= STATED EXERCISE =
Copy every line, leaving nothing out and adding nothing.

= COLLECTED MATERIAL =
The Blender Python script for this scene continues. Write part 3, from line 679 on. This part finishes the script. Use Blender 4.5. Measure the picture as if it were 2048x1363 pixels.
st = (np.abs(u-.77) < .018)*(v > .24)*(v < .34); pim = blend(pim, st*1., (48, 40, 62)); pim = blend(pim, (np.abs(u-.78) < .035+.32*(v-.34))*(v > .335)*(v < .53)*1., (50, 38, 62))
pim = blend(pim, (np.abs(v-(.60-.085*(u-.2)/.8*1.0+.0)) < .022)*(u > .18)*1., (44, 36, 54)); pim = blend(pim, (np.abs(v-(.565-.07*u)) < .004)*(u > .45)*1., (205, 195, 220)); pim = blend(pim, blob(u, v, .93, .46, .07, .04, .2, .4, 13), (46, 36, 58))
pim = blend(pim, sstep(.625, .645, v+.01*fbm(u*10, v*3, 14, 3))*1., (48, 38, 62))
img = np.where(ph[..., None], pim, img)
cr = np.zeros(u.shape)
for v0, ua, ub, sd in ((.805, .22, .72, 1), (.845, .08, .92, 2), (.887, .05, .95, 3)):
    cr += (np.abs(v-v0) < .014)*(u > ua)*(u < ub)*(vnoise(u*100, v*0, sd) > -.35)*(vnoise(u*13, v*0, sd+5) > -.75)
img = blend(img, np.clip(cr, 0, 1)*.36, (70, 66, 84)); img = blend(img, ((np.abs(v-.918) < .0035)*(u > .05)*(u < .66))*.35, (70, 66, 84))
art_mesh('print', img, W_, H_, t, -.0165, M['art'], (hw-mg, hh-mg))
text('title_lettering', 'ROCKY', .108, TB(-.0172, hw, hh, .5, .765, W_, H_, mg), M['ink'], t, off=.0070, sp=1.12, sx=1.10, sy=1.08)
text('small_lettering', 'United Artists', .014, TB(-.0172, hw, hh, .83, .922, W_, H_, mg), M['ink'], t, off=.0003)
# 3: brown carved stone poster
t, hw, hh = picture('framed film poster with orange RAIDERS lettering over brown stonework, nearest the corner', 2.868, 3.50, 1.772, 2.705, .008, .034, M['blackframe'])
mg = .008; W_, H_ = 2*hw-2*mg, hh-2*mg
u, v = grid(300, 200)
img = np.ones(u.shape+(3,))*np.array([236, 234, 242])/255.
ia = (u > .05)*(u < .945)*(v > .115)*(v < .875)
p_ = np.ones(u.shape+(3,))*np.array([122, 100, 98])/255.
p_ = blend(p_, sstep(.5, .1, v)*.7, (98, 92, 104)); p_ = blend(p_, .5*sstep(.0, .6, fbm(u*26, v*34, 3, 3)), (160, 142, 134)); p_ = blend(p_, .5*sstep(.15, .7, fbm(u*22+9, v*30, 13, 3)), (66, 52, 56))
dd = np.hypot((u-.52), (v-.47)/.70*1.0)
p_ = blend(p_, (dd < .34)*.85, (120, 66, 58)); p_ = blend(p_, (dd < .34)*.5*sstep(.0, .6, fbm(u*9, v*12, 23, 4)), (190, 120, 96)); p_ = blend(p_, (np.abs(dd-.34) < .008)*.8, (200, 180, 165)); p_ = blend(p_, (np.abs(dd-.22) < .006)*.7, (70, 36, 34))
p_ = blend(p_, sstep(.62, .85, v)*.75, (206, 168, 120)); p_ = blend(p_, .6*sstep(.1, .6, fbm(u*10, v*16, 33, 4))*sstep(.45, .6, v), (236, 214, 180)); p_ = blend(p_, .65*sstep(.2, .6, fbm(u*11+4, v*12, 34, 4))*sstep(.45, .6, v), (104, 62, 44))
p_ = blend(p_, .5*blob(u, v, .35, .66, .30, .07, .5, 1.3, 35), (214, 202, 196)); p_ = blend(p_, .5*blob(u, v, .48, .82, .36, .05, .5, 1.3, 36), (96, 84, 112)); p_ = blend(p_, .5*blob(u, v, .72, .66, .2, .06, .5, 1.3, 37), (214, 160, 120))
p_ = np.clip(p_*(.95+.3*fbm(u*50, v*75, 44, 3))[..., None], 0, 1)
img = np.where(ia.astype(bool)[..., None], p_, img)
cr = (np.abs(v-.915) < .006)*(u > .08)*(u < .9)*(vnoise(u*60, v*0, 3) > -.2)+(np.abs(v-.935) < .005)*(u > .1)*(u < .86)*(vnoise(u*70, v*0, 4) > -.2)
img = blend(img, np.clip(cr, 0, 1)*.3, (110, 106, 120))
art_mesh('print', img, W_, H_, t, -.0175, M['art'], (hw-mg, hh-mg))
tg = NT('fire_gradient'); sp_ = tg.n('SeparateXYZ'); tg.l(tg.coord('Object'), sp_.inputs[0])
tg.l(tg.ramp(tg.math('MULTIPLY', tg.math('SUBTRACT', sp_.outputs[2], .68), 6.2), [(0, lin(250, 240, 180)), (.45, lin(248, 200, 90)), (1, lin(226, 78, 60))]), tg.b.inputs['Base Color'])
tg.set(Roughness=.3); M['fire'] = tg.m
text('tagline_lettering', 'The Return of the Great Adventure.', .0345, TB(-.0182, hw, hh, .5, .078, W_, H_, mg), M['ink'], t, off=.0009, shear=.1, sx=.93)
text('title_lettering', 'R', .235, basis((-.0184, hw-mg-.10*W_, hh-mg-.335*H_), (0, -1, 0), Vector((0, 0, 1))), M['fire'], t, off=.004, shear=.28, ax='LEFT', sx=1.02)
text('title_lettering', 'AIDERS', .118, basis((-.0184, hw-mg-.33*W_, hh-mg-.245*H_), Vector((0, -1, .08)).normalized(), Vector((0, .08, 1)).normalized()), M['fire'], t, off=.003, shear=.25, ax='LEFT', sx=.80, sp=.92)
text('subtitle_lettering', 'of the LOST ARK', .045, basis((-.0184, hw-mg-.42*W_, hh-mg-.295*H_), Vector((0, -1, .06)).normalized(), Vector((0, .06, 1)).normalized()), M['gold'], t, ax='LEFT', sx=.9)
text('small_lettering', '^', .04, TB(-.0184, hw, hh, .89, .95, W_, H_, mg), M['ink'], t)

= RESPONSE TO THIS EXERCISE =
The Blender Python script for this scene continues. Write part 3, from line 679 on. This part finishes the script. Use Blender 4.5. Measure the picture as if it were 2048x1363 pixels.
st = (np.abs(u-.77) < .018)*(v > .24)*(v < .34); pim = blend(pim, st*1., (48, 40, 62)); pim = blend(pim, (np.abs(u-.78) < .035+.32*(v-.34))*(v > .335)*(v < .53)*1., (50, 38, 62))
pim = blend(pim, (np.abs(v-(.60-.085*(u-.2)/.8*1.0+.0)) < .022)*(u > .18)*1., (44, 36, 54)); pim = blend(pim, (np.abs(v-(.565-.07*u)) < .004)*(u > .45)*1., (205, 195, 220)); pim = blend(pim, blob(u, v, .93, .46, .07, .04, .2, .4, 13), (46, 36, 58))
pim = blend(pim, sstep(.625, .645, v+.01*fbm(u*10, v*3, 14, 3))*1., (48, 38, 62))
img = np.where(ph[..., None], pim, img)
cr = np.zeros(u.shape)
for v0, ua, ub, sd in ((.805, .22, .72, 1), (.845, .08, .92, 2), (.887, .05, .95, 3)):
    cr += (np.abs(v-v0) < .014)*(u > ua)*(u < ub)*(vnoise(u*100, v*0, sd) > -.35)*(vnoise(u*13, v*0, sd+5) > -.75)
img = blend(img, np.clip(cr, 0, 1)*.36, (70, 66, 84)); img = blend(img, ((np.abs(v-.918) < .0035)*(u > .05)*(u < .66))*.35, (70, 66, 84))
art_mesh('print', img, W_, H_, t, -.0165, M['art'], (hw-mg, hh-mg))
text('title_lettering', 'ROCKY', .108, TB(-.0172, hw, hh, .5, .765, W_, H_, mg), M['ink'], t, off=.0070, sp=1.12, sx=1.10, sy=1.08)
text('small_lettering', 'United Artists', .014, TB(-.0172, hw, hh, .83, .922, W_, H_, mg), M['ink'], t, off=.0003)
# 3: brown carved stone poster
t, hw, hh = picture('framed film poster with orange RAIDERS lettering over brown stonework, nearest the corner', 2.868, 3.50, 1.772, 2.705, .008, .034, M['blackframe'])
mg = .008; W_, H_ = 2*hw-2*mg, hh-2*mg
u, v = grid(300, 200)
img = np.ones(u.shape+(3,))*np.array([236, 234, 242])/255.
ia = (u > .05)*(u < .945)*(v > .115)*(v < .875)
p_ = np.ones(u.shape+(3,))*np.array([122, 100, 98])/255.
p_ = blend(p_, sstep(.5, .1, v)*.7, (98, 92, 104)); p_ = blend(p_, .5*sstep(.0, .6, fbm(u*26, v*34, 3, 3)), (160, 142, 134)); p_ = blend(p_, .5*sstep(.15, .7, fbm(u*22+9, v*30, 13, 3)), (66, 52, 56))
dd = np.hypot((u-.52), (v-.47)/.70*1.0)
p_ = blend(p_, (dd < .34)*.85, (120, 66, 58)); p_ = blend(p_, (dd < .34)*.5*sstep(.0, .6, fbm(u*9, v*12, 23, 4)), (190, 120, 96)); p_ = blend(p_, (np.abs(dd-.34) < .008)*.8, (200, 180, 165)); p_ = blend(p_, (np.abs(dd-.22) < .006)*.7, (70, 36, 34))
p_ = blend(p_, sstep(.62, .85, v)*.75, (206, 168, 120)); p_ = blend(p_, .6*sstep(.1, .6, fbm(u*10, v*16, 33, 4))*sstep(.45, .6, v), (236, 214, 180)); p_ = blend(p_, .65*sstep(.2, .6, fbm(u*11+4, v*12, 34, 4))*sstep(.45, .6, v), (104, 62, 44))
p_ = blend(p_, .5*blob(u, v, .35, .66, .30, .07, .5, 1.3, 35), (214, 202, 196)); p_ = blend(p_, .5*blob(u, v, .48, .82, .36, .05, .5, 1.3, 36), (96, 84, 112)); p_ = blend(p_, .5*blob(u, v, .72, .66, .2, .06, .5, 1.3, 37), (214, 160, 120))
p_ = np.clip(p_*(.95+.3*fbm(u*50, v*75, 44, 3))[..., None], 0, 1)
img = np.where(ia.astype(bool)[..., None], p_, img)
cr = (np.abs(v-.915) < .006)*(u > .08)*(u < .9)*(vnoise(u*60, v*0, 3) > -.2)+(np.abs(v-.935) < .005)*(u > .1)*(u < .86)*(vnoise(u*70, v*0, 4) > -.2)
img = blend(img, np.clip(cr, 0, 1)*.3, (110, 106, 120))
art_mesh('print', img, W_, H_, t, -.0175, M['art'], (hw-mg, hh-mg))
tg = NT('fire_gradient'); sp_ = tg.n('SeparateXYZ'); tg.l(tg.coord('Object'), sp_.inputs[0])
tg.l(tg.ramp(tg.math('MULTIPLY', tg.math('SUBTRACT', sp_.outputs[2], .68), 6.2), [(0, lin(250, 240, 180)), (.45, lin(248, 200, 90)), (1, lin(226, 78, 60))]), tg.b.inputs['Base Color'])
tg.set(Roughness=.3); M['fire'] = tg.m
text('tagline_lettering', 'The Return of the Great Adventure.', .0345, TB(-.0182, hw, hh, .5, .078, W_, H_, mg), M['ink'], t, off=.0009, shear=.1, sx=.93)
text('title_lettering', 'R', .235, basis((-.0184, hw-mg-.10*W_, hh-mg-.335*H_), (0, -1, 0), Vector((0, 0, 1))), M['fire'], t, off=.004, shear=.28, ax='LEFT', sx=1.02)
text('title_lettering', 'AIDERS', .118, basis((-.0184, hw-mg-.33*W_, hh-mg-.245*H_), Vector((0, -1, .08)).normalized(), Vector((0, .08, 1)).normalized()), M['fire'], t, off=.003, shear=.25, ax='LEFT', sx=.80, sp=.92)
text('subtitle_lettering', 'of the LOST ARK', .045, basis((-.0184, hw-mg-.42*W_, hh-mg-.295*H_), Vector((0, -1, .06)).normalized(), Vector((0, .06, 1)).normalized()), M['gold'], t, ax='LEFT', sx=.9)
text('small_lettering', '^', .04, TB(-.0184, hw, hh, .89, .95, W_, H_, mg), M['ink'], t)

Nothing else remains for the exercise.